Considerando il perdurare della violentissima aggressione verbale anticroata dei serbi, e del mantenimento da parte della sinistra croata di  posizioni nostalgiche filotitoiste, anticattoliche e giustificazioniste delle stragi partigiane e cetniche della Seconda Guerra Mondiale, tale bacino elettorale è praticamente inesauribile. Esso è destinato a esistere anche in futuro: basti pensare alle decine di migliaia di giovani che, bandiera croata alla mano, affollano i concerti del cantante Marko Perković Thompson (vedi le immagini, del tutto inconcepibili per la mentalità italiana, del concerto di Knin del 5 agosto 2015), il maggiore rappresentante del filone identitario-cattolico-patriottico (ma mai nazionalista) della scena musicale pop e rock croata, e vero spauracchio della sinistra croata e dell'establishment serbo, il cui primo figlio è stato tenuto a battesimo proprio da Miroslav Škoro.

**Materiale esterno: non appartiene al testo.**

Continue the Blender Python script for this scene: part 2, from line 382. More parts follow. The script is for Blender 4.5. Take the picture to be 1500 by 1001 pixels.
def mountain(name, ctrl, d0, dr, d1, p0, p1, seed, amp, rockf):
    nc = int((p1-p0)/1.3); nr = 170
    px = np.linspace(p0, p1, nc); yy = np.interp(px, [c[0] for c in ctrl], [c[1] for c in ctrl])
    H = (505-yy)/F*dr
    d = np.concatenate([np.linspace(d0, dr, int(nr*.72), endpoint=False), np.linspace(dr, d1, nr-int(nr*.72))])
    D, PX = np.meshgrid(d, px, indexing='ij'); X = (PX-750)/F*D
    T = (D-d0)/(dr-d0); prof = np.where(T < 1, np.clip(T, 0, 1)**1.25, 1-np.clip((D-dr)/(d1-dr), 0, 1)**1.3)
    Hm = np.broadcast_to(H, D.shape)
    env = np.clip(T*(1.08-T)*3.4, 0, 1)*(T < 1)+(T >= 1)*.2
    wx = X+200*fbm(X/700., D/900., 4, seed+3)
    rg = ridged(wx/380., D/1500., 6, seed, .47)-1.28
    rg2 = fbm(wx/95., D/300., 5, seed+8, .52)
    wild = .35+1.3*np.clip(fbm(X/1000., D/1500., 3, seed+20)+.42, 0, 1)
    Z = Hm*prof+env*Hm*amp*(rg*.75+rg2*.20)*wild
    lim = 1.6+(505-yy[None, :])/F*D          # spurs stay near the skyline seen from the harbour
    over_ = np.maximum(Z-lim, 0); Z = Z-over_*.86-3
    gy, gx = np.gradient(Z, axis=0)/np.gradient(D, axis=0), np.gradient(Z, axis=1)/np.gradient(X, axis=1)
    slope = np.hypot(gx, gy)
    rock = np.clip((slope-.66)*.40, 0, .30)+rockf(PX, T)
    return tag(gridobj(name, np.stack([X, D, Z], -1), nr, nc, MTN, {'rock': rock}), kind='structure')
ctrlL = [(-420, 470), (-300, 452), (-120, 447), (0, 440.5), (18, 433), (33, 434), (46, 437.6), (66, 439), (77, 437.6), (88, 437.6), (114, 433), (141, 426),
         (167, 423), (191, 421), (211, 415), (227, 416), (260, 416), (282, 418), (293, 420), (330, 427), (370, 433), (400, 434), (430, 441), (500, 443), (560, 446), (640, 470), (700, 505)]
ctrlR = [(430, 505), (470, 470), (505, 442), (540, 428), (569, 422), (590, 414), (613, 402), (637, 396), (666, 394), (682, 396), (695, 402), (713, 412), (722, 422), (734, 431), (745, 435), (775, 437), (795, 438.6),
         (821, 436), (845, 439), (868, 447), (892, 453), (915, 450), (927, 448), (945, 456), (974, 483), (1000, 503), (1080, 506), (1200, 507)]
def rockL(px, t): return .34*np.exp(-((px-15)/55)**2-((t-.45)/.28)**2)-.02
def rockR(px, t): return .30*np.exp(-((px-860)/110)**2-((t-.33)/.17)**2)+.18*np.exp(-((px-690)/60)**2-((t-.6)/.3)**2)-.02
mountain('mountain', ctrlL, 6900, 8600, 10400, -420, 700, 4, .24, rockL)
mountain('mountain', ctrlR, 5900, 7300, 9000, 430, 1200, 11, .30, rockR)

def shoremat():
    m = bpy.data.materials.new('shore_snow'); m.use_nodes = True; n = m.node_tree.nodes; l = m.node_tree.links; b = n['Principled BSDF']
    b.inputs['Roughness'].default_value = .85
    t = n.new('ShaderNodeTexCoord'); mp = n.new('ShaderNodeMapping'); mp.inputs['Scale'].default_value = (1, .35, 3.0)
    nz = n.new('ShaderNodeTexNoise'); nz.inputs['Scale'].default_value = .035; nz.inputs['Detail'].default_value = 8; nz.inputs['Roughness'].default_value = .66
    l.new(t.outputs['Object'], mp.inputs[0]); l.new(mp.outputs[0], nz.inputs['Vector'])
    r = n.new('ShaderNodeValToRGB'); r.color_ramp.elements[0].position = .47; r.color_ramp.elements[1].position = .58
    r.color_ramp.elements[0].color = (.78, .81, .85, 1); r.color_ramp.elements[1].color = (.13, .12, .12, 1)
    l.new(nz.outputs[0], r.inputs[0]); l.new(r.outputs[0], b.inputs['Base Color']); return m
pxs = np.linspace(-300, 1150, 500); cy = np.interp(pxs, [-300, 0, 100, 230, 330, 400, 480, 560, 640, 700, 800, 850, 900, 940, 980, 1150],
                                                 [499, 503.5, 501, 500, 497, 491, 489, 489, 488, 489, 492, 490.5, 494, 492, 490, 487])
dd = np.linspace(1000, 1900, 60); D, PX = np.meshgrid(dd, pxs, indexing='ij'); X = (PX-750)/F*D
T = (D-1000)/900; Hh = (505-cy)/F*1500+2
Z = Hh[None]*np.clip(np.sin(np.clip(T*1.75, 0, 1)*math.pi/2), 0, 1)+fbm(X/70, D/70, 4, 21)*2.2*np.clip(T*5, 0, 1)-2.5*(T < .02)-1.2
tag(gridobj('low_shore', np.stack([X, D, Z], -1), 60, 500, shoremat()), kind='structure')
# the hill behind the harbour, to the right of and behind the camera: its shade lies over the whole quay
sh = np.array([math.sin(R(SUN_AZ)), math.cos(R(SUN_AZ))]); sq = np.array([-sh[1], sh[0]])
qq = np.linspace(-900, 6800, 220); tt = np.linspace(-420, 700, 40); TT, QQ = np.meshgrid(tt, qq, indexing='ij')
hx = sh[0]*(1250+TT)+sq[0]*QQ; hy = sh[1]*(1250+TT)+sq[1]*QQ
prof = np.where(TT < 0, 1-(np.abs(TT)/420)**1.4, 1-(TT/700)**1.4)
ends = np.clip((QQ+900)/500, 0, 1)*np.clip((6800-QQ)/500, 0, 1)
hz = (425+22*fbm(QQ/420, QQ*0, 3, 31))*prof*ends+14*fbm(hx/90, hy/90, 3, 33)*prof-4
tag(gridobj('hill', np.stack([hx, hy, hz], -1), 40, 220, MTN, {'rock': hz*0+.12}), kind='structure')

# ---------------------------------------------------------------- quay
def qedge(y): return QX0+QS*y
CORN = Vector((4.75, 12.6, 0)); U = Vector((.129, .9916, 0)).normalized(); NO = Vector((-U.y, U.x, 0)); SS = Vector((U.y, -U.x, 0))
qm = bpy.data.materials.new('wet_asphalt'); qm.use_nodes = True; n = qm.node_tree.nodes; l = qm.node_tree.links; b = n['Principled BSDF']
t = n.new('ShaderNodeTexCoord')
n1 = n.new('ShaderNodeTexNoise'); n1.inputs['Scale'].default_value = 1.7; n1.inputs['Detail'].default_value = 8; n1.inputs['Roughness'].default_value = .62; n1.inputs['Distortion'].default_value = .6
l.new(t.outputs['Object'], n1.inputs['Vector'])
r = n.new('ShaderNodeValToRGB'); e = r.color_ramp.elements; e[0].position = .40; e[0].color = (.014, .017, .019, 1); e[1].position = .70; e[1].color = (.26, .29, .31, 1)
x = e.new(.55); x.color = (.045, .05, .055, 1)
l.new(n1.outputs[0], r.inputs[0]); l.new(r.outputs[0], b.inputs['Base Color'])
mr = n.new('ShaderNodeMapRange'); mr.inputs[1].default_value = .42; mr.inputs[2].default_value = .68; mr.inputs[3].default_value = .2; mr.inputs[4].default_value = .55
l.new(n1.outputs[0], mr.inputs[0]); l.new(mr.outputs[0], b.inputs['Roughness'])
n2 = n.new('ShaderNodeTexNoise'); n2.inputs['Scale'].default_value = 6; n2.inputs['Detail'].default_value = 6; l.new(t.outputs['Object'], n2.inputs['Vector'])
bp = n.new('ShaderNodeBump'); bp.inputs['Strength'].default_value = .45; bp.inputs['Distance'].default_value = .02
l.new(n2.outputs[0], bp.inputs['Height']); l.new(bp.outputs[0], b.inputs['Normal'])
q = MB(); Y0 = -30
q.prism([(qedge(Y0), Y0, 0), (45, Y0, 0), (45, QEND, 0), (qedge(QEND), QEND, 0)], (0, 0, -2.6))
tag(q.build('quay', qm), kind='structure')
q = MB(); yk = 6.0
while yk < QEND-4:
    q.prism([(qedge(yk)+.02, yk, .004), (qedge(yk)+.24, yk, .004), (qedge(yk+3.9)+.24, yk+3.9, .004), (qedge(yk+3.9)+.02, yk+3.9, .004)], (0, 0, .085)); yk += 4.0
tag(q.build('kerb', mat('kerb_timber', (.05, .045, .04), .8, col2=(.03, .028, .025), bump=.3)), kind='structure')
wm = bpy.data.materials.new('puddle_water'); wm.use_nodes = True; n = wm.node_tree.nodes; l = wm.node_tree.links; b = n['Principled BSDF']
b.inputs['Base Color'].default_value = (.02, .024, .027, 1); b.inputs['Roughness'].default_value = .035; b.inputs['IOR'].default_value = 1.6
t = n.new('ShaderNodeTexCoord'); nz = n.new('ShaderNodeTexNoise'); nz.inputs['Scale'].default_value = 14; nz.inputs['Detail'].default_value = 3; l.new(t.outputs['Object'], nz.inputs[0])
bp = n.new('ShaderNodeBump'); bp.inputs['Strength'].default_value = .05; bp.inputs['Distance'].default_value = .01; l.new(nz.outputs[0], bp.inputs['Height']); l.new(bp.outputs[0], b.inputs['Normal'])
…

È assai prevedibile che per guadagnare i voti dei simpatizzanti di Škoro nelle prossime due settimane Kolinda Grabar-Kitarović accentuerà i toni cattolico-patriottici e punterà allo scontro di visione del mondo tra lei e l'ateo Milanović. Lo spauracchio di cinque anni di presidenza di Milanović forse convincerà molti elettori di centro-destra poco inclini all'HDZ a votare lo stesso per la presidente uscente, tuttavia difficilmente ciò potrà avvenire in una misura sufficiente, poiché sarà impossibile fare dimenticare cinque anni di parole non accompagnate dai fatti e soprattutto la scarsa consonanza di certe idee e abitudini personali della presidente con la sua asserita fede cattolica.